Her çeşit büyüme-gelişim esnasında, olmakta olanları
anlayabilmek ve bu sayede dünyaya daha derinden
köklenebilmemiz için bilimsel ve eleştirel düşünceden ve dünya
mantığı ve aklından ayrılmamamız gerekir.
Her birimiz fiziksel hayatlarımızda, bilimin sonucu olan ve
yaşamımızı kolaylaştıran ürünleri nasıl kullanıyorsak, bilimin
dünya vizyonumuzu, birlikte oluşturduğumuz insanlık kültürünün
anlamı ve amacı ile ilgili, evrenin yaradılışı ile ilgili
düşünsel bakış ufkumuzu da genişletecek teorileri,
matematiksel formüllerle ispatlamış olduğu gerçeklikleri
vardır.
Bu demektir ki; ufkumuzu ne kadar genişletirsek, etrafımızda
dönen dünya kaoslarını o kadar çok okyanusa ilerleyen
ufkumuzun içinde eritebiliriz…
Bazen gelişmeler sadece bizim hayatımızla ilgilidir, bazen de
olmakta olanlar ait olduğumuz İnsanlık Ailesinin ufku ve
gelişimi ile alakalıdır. Sonuçta bizler insanlığın bir ferdi
olduğumuz için ister istemez etkileneceğizdir.

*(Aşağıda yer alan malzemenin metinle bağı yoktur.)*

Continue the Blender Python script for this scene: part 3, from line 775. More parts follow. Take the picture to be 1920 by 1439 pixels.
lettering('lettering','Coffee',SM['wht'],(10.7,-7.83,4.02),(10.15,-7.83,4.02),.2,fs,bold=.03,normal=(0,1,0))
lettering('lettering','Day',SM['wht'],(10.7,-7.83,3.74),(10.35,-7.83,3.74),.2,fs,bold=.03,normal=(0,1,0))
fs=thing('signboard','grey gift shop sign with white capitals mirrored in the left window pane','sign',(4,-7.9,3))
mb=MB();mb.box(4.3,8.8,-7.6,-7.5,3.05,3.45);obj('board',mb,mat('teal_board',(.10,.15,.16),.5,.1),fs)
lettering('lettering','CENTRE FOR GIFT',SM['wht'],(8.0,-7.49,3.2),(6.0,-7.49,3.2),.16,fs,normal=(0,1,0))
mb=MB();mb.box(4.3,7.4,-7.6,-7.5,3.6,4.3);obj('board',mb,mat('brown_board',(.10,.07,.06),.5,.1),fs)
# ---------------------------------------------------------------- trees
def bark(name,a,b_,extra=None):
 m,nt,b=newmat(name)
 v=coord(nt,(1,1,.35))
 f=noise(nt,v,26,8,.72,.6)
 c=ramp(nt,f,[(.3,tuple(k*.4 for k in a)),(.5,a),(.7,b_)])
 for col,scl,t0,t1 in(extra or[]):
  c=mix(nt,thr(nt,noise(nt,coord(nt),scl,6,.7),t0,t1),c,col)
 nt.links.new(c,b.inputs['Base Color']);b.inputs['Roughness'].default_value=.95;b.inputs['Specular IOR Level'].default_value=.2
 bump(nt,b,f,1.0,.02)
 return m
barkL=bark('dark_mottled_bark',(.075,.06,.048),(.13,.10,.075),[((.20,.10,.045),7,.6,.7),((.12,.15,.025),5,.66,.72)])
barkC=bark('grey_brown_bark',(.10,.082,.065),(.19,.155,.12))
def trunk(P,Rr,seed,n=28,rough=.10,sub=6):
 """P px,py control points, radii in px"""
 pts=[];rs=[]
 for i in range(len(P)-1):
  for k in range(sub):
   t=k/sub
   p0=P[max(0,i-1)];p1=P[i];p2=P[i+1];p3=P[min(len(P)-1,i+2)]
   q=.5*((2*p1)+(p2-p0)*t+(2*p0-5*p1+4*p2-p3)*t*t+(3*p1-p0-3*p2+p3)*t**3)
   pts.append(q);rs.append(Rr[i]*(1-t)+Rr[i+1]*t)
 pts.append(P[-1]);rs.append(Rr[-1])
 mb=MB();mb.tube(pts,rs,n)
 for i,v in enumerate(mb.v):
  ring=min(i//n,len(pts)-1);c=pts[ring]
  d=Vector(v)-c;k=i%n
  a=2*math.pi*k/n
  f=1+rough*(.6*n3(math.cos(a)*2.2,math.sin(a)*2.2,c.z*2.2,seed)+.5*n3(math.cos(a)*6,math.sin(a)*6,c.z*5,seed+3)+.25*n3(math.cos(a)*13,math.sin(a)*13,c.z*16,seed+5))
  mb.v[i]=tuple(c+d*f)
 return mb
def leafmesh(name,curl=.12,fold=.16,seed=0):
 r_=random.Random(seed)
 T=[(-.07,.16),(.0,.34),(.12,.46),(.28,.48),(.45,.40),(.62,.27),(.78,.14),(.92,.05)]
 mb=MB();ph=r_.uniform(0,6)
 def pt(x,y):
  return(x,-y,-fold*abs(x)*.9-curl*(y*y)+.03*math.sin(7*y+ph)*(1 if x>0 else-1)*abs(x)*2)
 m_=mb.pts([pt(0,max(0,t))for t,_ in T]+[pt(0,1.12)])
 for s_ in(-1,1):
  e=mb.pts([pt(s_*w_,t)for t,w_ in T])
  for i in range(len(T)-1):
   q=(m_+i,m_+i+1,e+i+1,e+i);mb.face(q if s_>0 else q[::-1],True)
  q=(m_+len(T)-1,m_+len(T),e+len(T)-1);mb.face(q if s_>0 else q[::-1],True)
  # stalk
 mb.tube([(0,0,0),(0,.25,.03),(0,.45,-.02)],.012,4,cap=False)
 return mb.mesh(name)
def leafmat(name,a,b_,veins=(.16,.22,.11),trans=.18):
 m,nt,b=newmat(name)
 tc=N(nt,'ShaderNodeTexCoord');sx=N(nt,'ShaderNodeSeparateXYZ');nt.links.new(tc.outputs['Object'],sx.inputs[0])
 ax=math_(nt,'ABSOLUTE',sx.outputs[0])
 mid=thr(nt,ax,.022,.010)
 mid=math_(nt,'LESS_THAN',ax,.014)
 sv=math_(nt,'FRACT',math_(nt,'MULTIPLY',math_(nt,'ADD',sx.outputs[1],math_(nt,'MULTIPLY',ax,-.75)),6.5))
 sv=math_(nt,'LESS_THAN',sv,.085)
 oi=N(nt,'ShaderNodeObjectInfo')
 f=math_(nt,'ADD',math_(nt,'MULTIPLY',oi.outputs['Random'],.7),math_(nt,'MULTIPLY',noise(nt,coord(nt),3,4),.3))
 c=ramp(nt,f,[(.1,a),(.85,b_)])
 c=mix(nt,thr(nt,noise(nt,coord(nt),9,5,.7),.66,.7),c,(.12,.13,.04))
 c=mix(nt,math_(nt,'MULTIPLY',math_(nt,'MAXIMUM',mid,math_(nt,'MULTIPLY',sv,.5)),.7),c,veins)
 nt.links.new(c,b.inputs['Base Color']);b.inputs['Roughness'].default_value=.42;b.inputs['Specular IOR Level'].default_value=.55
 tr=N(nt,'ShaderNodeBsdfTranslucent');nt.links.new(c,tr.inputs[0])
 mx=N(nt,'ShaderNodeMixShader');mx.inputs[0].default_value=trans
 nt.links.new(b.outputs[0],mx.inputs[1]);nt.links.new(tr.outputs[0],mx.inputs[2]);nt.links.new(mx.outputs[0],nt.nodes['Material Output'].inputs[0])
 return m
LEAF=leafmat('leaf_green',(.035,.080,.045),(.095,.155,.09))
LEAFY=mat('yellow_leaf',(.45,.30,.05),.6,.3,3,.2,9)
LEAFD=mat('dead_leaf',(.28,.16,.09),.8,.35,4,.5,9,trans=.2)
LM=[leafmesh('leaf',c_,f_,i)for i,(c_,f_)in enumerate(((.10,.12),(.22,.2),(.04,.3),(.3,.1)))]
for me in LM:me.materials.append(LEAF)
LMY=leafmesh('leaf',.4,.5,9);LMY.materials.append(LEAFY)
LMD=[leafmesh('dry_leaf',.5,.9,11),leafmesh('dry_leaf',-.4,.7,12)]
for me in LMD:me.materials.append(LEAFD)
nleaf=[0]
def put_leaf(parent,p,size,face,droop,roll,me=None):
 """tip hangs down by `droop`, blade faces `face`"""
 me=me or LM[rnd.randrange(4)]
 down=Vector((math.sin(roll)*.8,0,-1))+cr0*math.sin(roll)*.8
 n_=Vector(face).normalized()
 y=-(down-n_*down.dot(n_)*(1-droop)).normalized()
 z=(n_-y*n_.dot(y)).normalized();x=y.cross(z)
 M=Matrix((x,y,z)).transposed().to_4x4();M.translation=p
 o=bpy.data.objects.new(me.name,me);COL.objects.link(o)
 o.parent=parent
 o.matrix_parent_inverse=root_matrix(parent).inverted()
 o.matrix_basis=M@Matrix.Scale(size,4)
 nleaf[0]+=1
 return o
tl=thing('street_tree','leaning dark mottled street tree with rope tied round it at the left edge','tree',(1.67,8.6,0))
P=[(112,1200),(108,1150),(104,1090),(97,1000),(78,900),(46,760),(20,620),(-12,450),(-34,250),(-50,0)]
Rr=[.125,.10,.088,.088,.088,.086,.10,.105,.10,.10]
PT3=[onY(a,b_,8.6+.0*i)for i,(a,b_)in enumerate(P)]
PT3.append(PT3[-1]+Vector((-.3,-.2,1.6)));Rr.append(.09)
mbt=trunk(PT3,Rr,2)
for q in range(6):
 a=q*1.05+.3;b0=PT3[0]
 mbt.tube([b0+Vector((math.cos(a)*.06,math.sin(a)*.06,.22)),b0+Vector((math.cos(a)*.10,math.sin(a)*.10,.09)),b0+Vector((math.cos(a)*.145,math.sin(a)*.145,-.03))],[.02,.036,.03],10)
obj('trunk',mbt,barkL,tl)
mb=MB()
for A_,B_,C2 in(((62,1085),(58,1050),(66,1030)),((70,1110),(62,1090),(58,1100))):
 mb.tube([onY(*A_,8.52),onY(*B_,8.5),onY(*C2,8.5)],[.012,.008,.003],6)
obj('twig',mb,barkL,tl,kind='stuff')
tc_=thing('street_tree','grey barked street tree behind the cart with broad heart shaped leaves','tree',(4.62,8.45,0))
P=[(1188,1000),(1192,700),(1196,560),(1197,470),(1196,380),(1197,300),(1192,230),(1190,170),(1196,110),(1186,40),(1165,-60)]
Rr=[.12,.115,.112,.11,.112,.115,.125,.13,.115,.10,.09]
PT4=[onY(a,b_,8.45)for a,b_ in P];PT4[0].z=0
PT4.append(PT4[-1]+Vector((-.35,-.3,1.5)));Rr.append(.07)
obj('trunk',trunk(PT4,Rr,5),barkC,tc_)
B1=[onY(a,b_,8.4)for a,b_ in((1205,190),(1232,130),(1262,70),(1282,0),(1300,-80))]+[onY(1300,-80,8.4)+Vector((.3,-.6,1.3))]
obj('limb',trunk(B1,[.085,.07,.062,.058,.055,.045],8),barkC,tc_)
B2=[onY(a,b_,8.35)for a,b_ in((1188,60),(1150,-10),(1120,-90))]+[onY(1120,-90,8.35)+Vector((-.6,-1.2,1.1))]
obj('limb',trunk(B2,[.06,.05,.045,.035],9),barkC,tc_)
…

Nasıl ki en son İzlanda da yanardağın patlamasıyla Avrupa
kıtasında yaşayanlar günlerce olumsuz şartlardan maddi manevi
etkilendiyse, gezegenin içinde bulunduğu değişimlerden ve
insanlığın maddi manevi olumu veya olumsuz gelişmelerinden her
birimiz tek tek etkileneceğiz.
Bazılarımız önce bazılarımız ise sonra etkilenecek.
Bu nedenle kendimizi, insanlığın yaşaya gediği büyük algısal
değişimlere hazırlamamız değişim şokunu azaltmak için
önemlidir. Burada bilimsel veriler ve aklı yaklaşım hayatı
derecede önemlidir. Çünkü değişim zamanları aynı zamanda
alacakaranlık kuşağı gibidir. Bir sürü söylentinin, öcü-böcü
hikayelerinin, felaket tellallarının ve insanlığa kader
yazanların cirit attığı yerlerdir.
Halbuki kuantumaltı fiziği ile ispatlandığı gibi; insanın
kaderi yoktur.
Fakat İnsana -kötü bir kaderinin olduğuna- ikna etmek ve bu
ikna edişle, kötü kaderin yaratılmasına önayak olmak
isteyenler olabilir.
Bu nedenle bilimsel yaklaşımlar, yorumlar ve bu bilgilerin
ışığında sağduyulu ve akılcı olmak ayaklarımızı dünyaya sağlam
basmak hepimiz için önemlidir.
21.yy içinde yaşayan kuşak ve bu kuşaktan sonraki gelecek
nesil çok önemli bir dizi kararın ve geri dönülmez bir eşiğin
önünde durmaktadır.
Bu nedenle;
Mesele artık dünyada Olmak yada Olmamak meselesi değildir.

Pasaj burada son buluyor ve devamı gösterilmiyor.